■ DATA PROVIDED ■
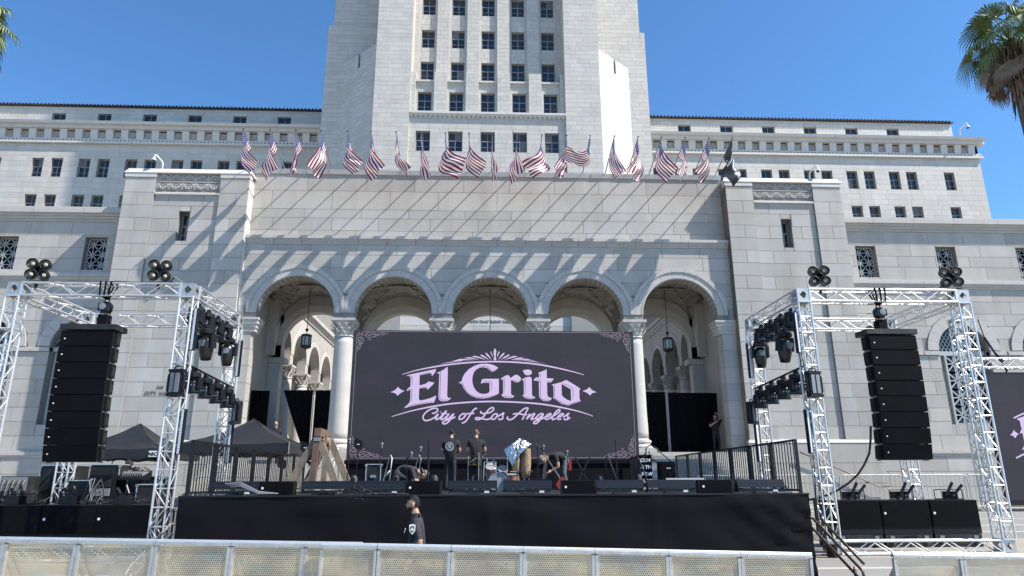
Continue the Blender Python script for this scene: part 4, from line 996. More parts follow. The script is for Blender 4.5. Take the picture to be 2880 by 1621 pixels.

==

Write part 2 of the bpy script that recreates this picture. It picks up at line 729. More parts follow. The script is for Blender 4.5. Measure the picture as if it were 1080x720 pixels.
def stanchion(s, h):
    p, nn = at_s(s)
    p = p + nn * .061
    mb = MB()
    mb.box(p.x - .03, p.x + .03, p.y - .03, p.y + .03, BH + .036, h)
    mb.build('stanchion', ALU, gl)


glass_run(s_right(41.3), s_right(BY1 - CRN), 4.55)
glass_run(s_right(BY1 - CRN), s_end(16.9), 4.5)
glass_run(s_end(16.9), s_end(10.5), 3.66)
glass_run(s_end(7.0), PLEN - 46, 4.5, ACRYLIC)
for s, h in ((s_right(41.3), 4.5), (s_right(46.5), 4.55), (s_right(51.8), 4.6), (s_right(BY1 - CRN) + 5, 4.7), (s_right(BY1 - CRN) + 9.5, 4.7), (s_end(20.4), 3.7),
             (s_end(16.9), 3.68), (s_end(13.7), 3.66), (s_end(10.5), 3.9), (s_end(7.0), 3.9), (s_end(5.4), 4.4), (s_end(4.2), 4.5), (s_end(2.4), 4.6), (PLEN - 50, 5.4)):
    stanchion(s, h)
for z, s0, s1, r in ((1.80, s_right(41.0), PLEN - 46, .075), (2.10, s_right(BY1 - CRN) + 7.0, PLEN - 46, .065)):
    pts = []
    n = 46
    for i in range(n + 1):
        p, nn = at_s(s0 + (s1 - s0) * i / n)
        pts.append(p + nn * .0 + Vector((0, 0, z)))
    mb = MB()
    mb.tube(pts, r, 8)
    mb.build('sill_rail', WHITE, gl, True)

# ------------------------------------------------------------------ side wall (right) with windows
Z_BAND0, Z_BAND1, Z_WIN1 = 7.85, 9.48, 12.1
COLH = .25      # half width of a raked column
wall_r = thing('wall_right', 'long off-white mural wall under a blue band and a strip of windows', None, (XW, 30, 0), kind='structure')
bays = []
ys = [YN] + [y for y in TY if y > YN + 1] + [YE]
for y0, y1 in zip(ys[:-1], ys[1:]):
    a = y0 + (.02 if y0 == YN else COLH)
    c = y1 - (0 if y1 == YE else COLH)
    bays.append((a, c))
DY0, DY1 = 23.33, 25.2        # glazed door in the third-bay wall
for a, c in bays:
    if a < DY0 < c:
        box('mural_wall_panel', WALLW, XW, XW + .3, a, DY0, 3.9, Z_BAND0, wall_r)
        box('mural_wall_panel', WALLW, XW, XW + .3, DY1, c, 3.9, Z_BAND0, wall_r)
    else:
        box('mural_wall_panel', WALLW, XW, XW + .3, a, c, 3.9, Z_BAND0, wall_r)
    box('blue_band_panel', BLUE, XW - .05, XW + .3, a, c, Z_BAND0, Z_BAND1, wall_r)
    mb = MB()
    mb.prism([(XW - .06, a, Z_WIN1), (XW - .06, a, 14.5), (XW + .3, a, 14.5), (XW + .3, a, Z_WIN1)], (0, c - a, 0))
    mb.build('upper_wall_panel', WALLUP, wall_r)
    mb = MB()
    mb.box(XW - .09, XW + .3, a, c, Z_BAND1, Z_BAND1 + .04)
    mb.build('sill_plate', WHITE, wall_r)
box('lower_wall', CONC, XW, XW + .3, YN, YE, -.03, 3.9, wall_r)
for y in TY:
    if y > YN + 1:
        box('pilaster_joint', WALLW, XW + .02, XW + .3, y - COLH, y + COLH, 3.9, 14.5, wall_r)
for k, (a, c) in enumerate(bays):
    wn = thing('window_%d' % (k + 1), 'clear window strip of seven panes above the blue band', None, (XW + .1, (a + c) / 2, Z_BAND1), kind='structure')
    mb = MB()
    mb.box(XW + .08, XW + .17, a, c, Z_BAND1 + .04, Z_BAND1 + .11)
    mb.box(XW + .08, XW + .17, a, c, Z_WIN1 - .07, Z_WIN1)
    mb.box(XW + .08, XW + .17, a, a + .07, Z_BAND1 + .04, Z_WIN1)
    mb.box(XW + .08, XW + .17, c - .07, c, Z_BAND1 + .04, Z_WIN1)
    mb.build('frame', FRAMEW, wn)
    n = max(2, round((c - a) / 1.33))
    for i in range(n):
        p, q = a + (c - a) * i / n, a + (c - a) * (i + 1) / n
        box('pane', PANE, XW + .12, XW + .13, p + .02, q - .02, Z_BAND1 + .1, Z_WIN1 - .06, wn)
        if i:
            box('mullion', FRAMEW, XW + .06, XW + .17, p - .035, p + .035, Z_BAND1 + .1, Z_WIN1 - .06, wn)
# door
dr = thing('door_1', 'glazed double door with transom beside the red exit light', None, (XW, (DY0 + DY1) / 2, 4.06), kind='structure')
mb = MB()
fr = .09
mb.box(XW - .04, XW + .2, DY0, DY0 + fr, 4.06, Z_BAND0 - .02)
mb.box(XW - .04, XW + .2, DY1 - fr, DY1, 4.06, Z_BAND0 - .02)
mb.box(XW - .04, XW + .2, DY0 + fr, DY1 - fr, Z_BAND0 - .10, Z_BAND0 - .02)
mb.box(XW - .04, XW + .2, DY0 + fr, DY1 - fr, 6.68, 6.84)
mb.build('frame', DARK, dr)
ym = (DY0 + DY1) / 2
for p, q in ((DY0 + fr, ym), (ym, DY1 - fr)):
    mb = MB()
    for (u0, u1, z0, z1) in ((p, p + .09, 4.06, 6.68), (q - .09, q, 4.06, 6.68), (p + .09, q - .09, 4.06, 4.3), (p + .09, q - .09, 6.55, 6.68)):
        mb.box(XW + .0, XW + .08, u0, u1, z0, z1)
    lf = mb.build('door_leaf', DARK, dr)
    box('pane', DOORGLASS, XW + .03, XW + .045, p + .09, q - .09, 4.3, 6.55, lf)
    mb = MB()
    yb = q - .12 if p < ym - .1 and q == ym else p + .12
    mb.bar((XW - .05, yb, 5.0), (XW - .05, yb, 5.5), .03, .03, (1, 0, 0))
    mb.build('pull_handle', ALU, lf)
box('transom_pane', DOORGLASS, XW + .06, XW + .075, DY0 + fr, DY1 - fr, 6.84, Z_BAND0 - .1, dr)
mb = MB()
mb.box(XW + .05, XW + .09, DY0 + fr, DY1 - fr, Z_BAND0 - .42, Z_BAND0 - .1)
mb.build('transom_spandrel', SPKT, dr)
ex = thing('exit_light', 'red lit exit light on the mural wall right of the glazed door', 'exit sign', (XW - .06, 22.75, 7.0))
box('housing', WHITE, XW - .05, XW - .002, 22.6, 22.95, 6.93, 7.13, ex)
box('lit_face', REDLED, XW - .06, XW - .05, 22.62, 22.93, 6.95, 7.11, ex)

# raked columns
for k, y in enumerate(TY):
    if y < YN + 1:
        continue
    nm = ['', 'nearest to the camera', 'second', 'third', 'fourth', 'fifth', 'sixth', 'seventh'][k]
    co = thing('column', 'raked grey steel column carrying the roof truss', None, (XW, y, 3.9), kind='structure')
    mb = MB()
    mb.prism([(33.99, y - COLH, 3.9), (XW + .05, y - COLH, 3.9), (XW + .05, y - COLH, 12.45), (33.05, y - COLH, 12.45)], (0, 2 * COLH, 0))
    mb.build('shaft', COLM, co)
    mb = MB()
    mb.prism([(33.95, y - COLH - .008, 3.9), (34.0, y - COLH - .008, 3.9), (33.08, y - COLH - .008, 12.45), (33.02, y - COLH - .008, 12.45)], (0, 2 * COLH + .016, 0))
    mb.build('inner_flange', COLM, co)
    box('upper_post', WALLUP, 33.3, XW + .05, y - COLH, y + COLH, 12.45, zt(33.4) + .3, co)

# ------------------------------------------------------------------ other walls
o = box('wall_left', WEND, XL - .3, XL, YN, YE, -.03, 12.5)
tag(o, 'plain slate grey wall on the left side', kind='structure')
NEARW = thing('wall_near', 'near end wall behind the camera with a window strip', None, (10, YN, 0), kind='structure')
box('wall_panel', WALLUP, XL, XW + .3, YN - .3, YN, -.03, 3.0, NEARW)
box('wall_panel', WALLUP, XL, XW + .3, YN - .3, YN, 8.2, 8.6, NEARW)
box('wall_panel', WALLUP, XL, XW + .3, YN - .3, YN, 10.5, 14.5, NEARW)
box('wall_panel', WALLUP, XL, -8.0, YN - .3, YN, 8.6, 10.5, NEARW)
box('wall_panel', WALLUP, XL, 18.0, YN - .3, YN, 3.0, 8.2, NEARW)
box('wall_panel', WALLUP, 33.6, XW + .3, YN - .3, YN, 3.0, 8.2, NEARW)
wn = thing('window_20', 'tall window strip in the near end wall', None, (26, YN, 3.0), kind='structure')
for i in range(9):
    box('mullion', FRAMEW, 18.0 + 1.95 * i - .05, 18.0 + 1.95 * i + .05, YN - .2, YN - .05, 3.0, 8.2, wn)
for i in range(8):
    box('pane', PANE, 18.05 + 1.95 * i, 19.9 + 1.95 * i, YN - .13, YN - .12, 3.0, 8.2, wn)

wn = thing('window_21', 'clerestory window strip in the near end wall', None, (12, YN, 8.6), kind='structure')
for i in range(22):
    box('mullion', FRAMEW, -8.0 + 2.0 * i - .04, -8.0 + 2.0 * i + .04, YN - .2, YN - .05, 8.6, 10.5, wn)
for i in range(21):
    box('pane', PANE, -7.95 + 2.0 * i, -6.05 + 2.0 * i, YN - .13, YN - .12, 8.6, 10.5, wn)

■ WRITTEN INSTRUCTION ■
Set down, exactly and alone, the run of lines from the line that has "Write part 2" to the line that has "mb.build('stanchion', ALU, gl)".

■ THE RESPONSE ■
Write part 2 of the bpy script that recreates this picture. It picks up at line 729. More parts follow. The script is for Blender 4.5. Measure the picture as if it were 1080x720 pixels.
def stanchion(s, h):
    p, nn = at_s(s)
    p = p + nn * .061
    mb = MB()
    mb.box(p.x - .03, p.x + .03, p.y - .03, p.y + .03, BH + .036, h)
    mb.build('stanchion', ALU, gl)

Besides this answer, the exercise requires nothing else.